## What is expected
Can you set down, exactly as they appear below, the lines from the opening of the material through the one bearing "COL = sc.collection", minus the pictures?
▬▬▬
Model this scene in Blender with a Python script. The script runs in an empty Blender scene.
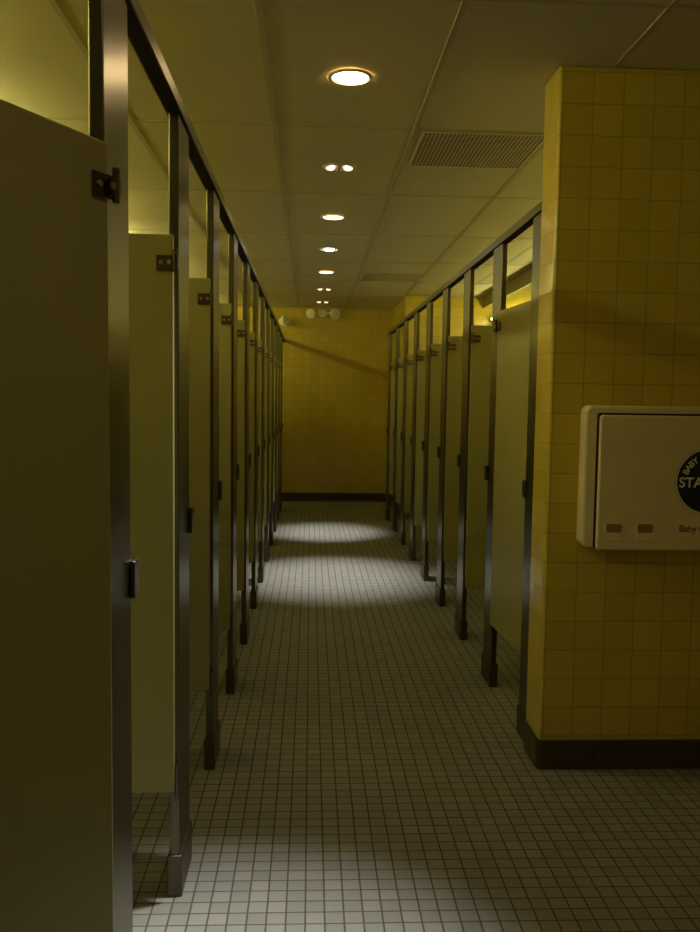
import bpy, bmesh, math, random
from mathutils import Vector, Matrix

random.seed(4)
sc = bpy.context.scene
COL = sc.collection

# ------------------------------------------------------------------ camera
F_PX, PITCH, YAW, ROLL, EYE = 861.6, 0.0783, 0.0465, 0.0141, 1.358
cd = bpy.data.cameras.new('camera')
cam = bpy.data.objects.new('camera', cd)
COL.objects.link(cam)
cd.sensor_fit = 'VERTICAL'
cd.sensor_height = 36.0
cd.lens = F_PX / 932.0 * 36.0
cd.clip_start = 0.02
fw = Vector((math.sin(YAW) * math.cos(PITCH), math.cos(YAW) * math.cos(PITCH), -math.sin(PITCH)))
rt = Vector((math.cos(YAW), -math.sin(YAW), 0))
up = rt.cross(fw)
r2 = math.cos(ROLL) * rt + math.sin(ROLL) * up
u2 = -math.sin(ROLL) * rt + math.cos(ROLL) * up
cam.matrix_world = Matrix(((r2.x, u2.x, -fw.x, 0), (r2.y, u2.y, -fw.y, 0), (r2.z, u2.z, -fw.z, EYE), (0, 0, 0, 1)))
sc.camera = cam

# ------------------------------------------------------------------ light levels / exposure
w = bpy.data.worlds.new('world')
sc.world = w
w.use_nodes = True
w.node_tree.nodes['Background'].inputs[0].default_value = (0.9, 0.8, 0.5, 1)
w.node_tree.nodes['Background'].inputs[1].default_value = 0.0
sc.view_settings.view_transform = 'Standard'
sc.view_settings.look = 'None'
sc.view_settings.gamma = 1.0
sc.view_settings.use_curve_mapping = False
sc.view_settings.exposure = 2.2
sc.cycles.max_bounces = 10
sc.cycles.diffuse_bounces = 6
sc.cycles.caustics_reflective = False
sc.cycles.caustics_refractive = False

TUBE_LEFT, TUBE_RIGHT = 7.4, 4.6            # emission of the fluorescent tubes in the two light coves
TUBE_COL = (1.0, 0.95, 0.34)
DOWN_COL = (1.0, 0.96, 0.90)
# downlights along the aisle: y, kind, lens emission, pool power (W), cone (deg), aim (x, y on the floor)
DX = 0.132
DOWNLIGHTS = [
    (0.77, 'lens', 5, 0.8, 110, (0.2, 1.3)),  # unseen lamp, added to brighten the nearest door, wing wall and station
    (2.36, 'lens', 5, 64.0, 44, (-0.24, 1.66)),
    (3.224, 'lens', 11, 0.5, 100, (0.13, 3.2)),
    (4.45, 'twin', 0.5, 0, 60, (0.13, 4.4)),
    (5.654, 'lens', 2.5, 0.8, 80, (0.13, 5.7)),
    (6.85, 'spot', 4, 74, 44, (0.18, 6.5)),
    (8.088, 'lens', 2.5, 78, 33, (0.16, 8.7)),
    (9.33, 'twin', 0.45, 0, 60, (0.13, 9.3)),
    (10.56, 'twin', 0.4, 0, 60, (0.13, 10.5)),
]

# ------------------------------------------------------------------ dimensions
CEIL = EYE + 1.162
LX, RX = -0.343, 0.867                      # aisle faces of the two stall rows
LWALL, RWALL = -1.60, 2.12
FAR = 11.3
FRONT = 3.06                                # face of the tiled wall with the changing station
ROOMX, BACK = 2.75, -1.2
RAIL_TOP = EYE + 0.762
DOOR_B, DOOR_T = 0.305, EYE + 0.408
PANEL_T = 0.025

# ------------------------------------------------------------------ node helpers / materials
def nt_new(name):
    m = bpy.data.materials.new(name)
    m.use_nodes = True
    nt = m.node_tree
    return m, nt, nt.nodes['Principled BSDF']

def mth(nt, op, a, b=None, c=None):
    n = nt.nodes.new('ShaderNodeMath')
    n.operation = op
    for i, v in enumerate((a, b, c)):
        if v is None:
            continue
        if isinstance(v, (int, float)):
            n.inputs[i].default_value = v
        else:
            nt.links.new(v, n.inputs[i])
    return n.outputs[0]

def mixc(nt, fac, a, b):
    n = nt.nodes.new('ShaderNodeMix')
    n.data_type = 'RGBA'
    for i, v in ((0, fac), (6, a), (7, b)):
        if isinstance(v, (int, float)):
            n.inputs[i].default_value = v
        elif isinstance(v, tuple):
            n.inputs[i].default_value = (*v, 1) if len(v) == 3 else v
        else:
            nt.links.new(v, n.inputs[i])
    return n.outputs[2]

def noise(nt, vec, scale, detail=3, rough=0.5):
    n = nt.nodes.new('ShaderNodeTexNoise')
    n.inputs['Scale'].default_value = scale
    n.inputs['Detail'].default_value = detail
    n.inputs['Roughness'].default_value = rough
    if vec is not None:
        nt.links.new(vec, n.inputs['Vector'])
    return n.outputs[0]

def simple(name, col, rough=0.5, metal=0.0, spec=0.5, var=0.06, nscale=9.0, bump=0.0):
    m, nt, b = nt_new(name)
    tc = nt.nodes.new('ShaderNodeTexCoord')
    f = noise(nt, tc.outputs['Object'], nscale)
    lo = tuple(c * (1 - var) for c in col)
    hi = tuple(min(1, c * (1 + var)) for c in col)
    nt.links.new(mixc(nt, f, lo, hi), b.inputs['Base Color'])
    b.inputs['Roughness'].default_value = rough
    b.inputs['Metallic'].default_value = metal
    b.inputs['Specular IOR Level'].default_value = spec
    if bump:
        bp = nt.nodes.new('ShaderNodeBump')
        bp.inputs['Strength'].default_value = bump
        bp.inputs['Distance'].default_value = 0.002
        nt.links.new(noise(nt, tc.outputs['Object'], 160, 2), bp.inputs['Height'])
        nt.links.new(bp.outputs[0], b.inputs['Normal'])
    return m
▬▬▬
## Reply to the exercise
Model this scene in Blender with a Python script. The script runs in an empty Blender scene.
import bpy, bmesh, math, random
from mathutils import Vector, Matrix

random.seed(4)
sc = bpy.context.scene
COL = sc.collection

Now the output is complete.